* **EXERCISE INSTRUCTIONS**
Copy the listing below in full and skip every picture.

* start *

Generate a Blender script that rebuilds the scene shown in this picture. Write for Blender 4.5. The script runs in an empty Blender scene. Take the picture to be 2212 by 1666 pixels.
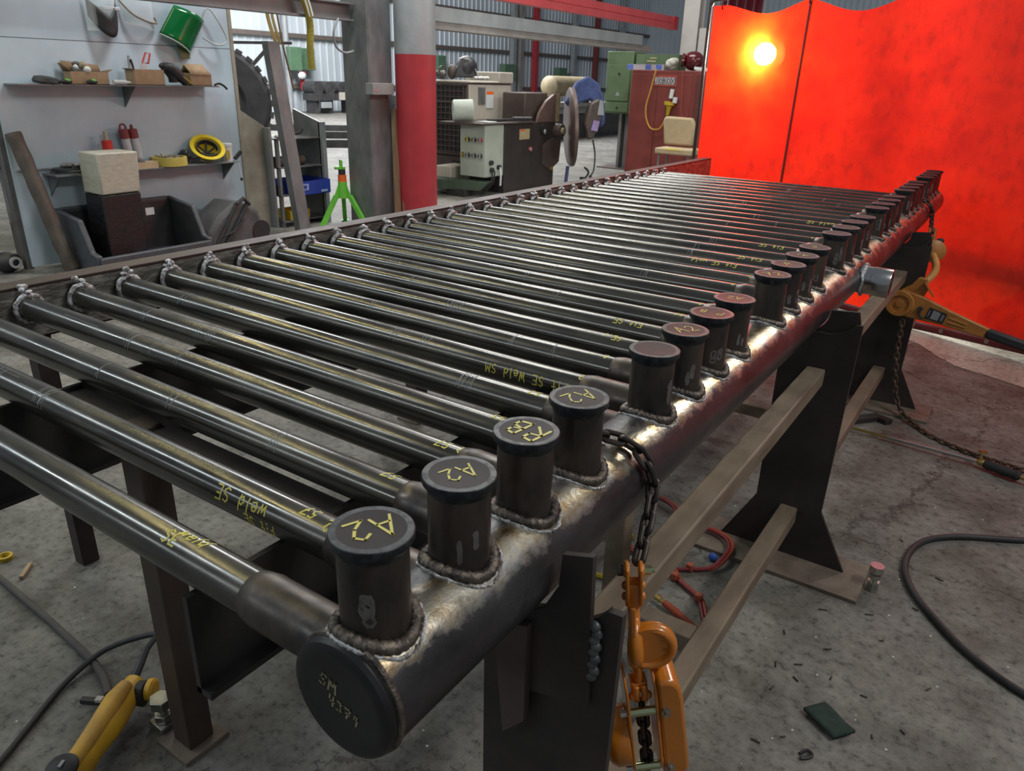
import bpy, math, random
from math import sin, cos, pi, radians as R_
from mathutils import Vector as V, Matrix
random.seed(7)
SC = bpy.context.scene
COL = SC.collection

# ------------------------------------------------------------------ camera, world, lights, exposure
FL = -1.0                      # floor height (the header axis is z = 0)
cd = bpy.data.cameras.new('camera'); cam = bpy.data.objects.new('camera', cd); COL.objects.link(cam)
cam.location = (.55214, -.4724, .71492); cam.rotation_euler = (1.18021, -.02769, .59574)
cd.sensor_fit = 'HORIZONTAL'; cd.sensor_width = 36; cd.lens = 1613.98 / 2212 * 36; cd.clip_end = 200; cd.clip_start = .02
cd.dof.use_dof = True; cd.dof.focus_distance = 1.9; cd.dof.aperture_fstop = 9.0
SC.camera = cam
SC.view_settings.view_transform = 'Standard'; SC.view_settings.look = 'None'
SC.view_settings.gamma = 1; SC.view_settings.use_curve_mapping = False
SC.view_settings.exposure = 0.27
wd = bpy.data.worlds.new('world'); SC.world = wd; wd.use_nodes = True
wb = wd.node_tree.nodes['Background']; wb.inputs[0].default_value = (.80, .90, 1.0, 1); wb.inputs[1].default_value = .175

def area(name, loc, target, sx, sy, power, col, spread=180):
    l = bpy.data.lights.new(name, 'AREA'); l.shape = 'RECTANGLE'; l.size = sx; l.size_y = sy; l.energy = power; l.color = col
    l.spread = R_(spread)
    o = bpy.data.objects.new(name, l); COL.objects.link(o); o.location = loc
    d = V(target) - V(loc); o.rotation_euler = d.to_track_quat('-Z', 'Y').to_euler()
    return o
# shop ceiling lamps: a warm row running diagonally down the left bay, cool daylight rows, bay lamps, an added fill
def strip(name, p, q, w, power, col):
    p, q = V(p), V(q); l = bpy.data.lights.new(name, 'AREA'); l.shape = 'RECTANGLE'; l.size = (q - p).length; l.size_y = w; l.energy = power; l.color = col
    o = bpy.data.objects.new(name, l); COL.objects.link(o); o.location = (p + q) / 2
    x = (q - p).normalized(); z = V((0, 0, 1)); y = z.cross(x); o.rotation_euler = Matrix((x, y, z)).transposed().to_euler()
    return o
strip('ceiling_lamp_warm', (-4.0, -1.0, 4.6), (-9.8, 6.3, 4.6), .06, 95, (1, .86, .42))
strip('ceiling_lamp_cool', (-4.6, -1.7, 4.7), (-12, -2.3, 4.7), .16, 170, (.80, .92, 1))
strip('ceiling_lamp_rear', (-2.0, -6.5, 4.2), (-13, -8.5, 4.2), .6, 260, (.82, .93, 1))
area('ceiling_lamp_bay', (-6.5, 11, 6.5), (-6.5, 10, -1), 5, 2.5, 420, (1, .97, .88))
area('ceiling_lamp_far', (-18, 18, 8), (-18, 20, -1), 10, 6, 4600, (.97, .98, 1))
area('ceiling_lamp_right', (3.6, 1.6, 4.6), (.4, 1.6, -.6), 2.4, .6, 110, (1, .97, .92))
area('fill_light_left', (-4.2, 5.2, 5.2), (-6.2, 6.6, -.5), 1.6, .8, 190, (.94, .98, 1))  # added fill light, brightens the rack and jack stand
strip('ceiling_lamp_hall', (1.2, 8.6, 4.8), (3.4, 13.5, 4.8), .5, 300, (1, .95, .84))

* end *

* **TASK SOLUTION**
Generate a Blender script that rebuilds the scene shown in this picture. Write for Blender 4.5. The script runs in an empty Blender scene. Take the picture to be 2212 by 1666 pixels.
import bpy, math, random
from math import sin, cos, pi, radians as R_
from mathutils import Vector as V, Matrix
random.seed(7)
SC = bpy.context.scene
COL = SC.collection

# ------------------------------------------------------------------ camera, world, lights, exposure
FL = -1.0                      # floor height (the header axis is z = 0)
cd = bpy.data.cameras.new('camera'); cam = bpy.data.objects.new('camera', cd); COL.objects.link(cam)
cam.location = (.55214, -.4724, .71492); cam.rotation_euler = (1.18021, -.02769, .59574)
cd.sensor_fit = 'HORIZONTAL'; cd.sensor_width = 36; cd.lens = 1613.98 / 2212 * 36; cd.clip_end = 200; cd.clip_start = .02
cd.dof.use_dof = True; cd.dof.focus_distance = 1.9; cd.dof.aperture_fstop = 9.0
SC.camera = cam
SC.view_settings.view_transform = 'Standard'; SC.view_settings.look = 'None'
SC.view_settings.gamma = 1; SC.view_settings.use_curve_mapping = False
SC.view_settings.exposure = 0.27
wd = bpy.data.worlds.new('world'); SC.world = wd; wd.use_nodes = True
wb = wd.node_tree.nodes['Background']; wb.inputs[0].default_value = (.80, .90, 1.0, 1); wb.inputs[1].default_value = .175

def area(name, loc, target, sx, sy, power, col, spread=180):
    l = bpy.data.lights.new(name, 'AREA'); l.shape = 'RECTANGLE'; l.size = sx; l.size_y = sy; l.energy = power; l.color = col
    l.spread = R_(spread)
    o = bpy.data.objects.new(name, l); COL.objects.link(o); o.location = loc
    d = V(target) - V(loc); o.rotation_euler = d.to_track_quat('-Z', 'Y').to_euler()
    return o
# shop ceiling lamps: a warm row running diagonally down the left bay, cool daylight rows, bay lamps, an added fill
def strip(name, p, q, w, power, col):
    p, q = V(p), V(q); l = bpy.data.lights.new(name, 'AREA'); l.shape = 'RECTANGLE'; l.size = (q - p).length; l.size_y = w; l.energy = power; l.color = col
    o = bpy.data.objects.new(name, l); COL.objects.link(o); o.location = (p + q) / 2
    x = (q - p).normalized(); z = V((0, 0, 1)); y = z.cross(x); o.rotation_euler = Matrix((x, y, z)).transposed().to_euler()
    return o
strip('ceiling_lamp_warm', (-4.0, -1.0, 4.6), (-9.8, 6.3, 4.6), .06, 95, (1, .86, .42))
strip('ceiling_lamp_cool', (-4.6, -1.7, 4.7), (-12, -2.3, 4.7), .16, 170, (.80, .92, 1))
strip('ceiling_lamp_rear', (-2.0, -6.5, 4.2), (-13, -8.5, 4.2), .6, 260, (.82, .93, 1))
area('ceiling_lamp_bay', (-6.5, 11, 6.5), (-6.5, 10, -1), 5, 2.5, 420, (1, .97, .88))
area('ceiling_lamp_far', (-18, 18, 8), (-18, 20, -1), 10, 6, 4600, (.97, .98, 1))
area('ceiling_lamp_right', (3.6, 1.6, 4.6), (.4, 1.6, -.6), 2.4, .6, 110, (1, .97, .92))
area('fill_light_left', (-4.2, 5.2, 5.2), (-6.2, 6.6, -.5), 1.6, .8, 190, (.94, .98, 1))  # added fill light, brightens the rack and jack stand
strip('ceiling_lamp_hall', (1.2, 8.6, 4.8), (3.4, 13.5, 4.8), .5, 300, (1, .95, .84))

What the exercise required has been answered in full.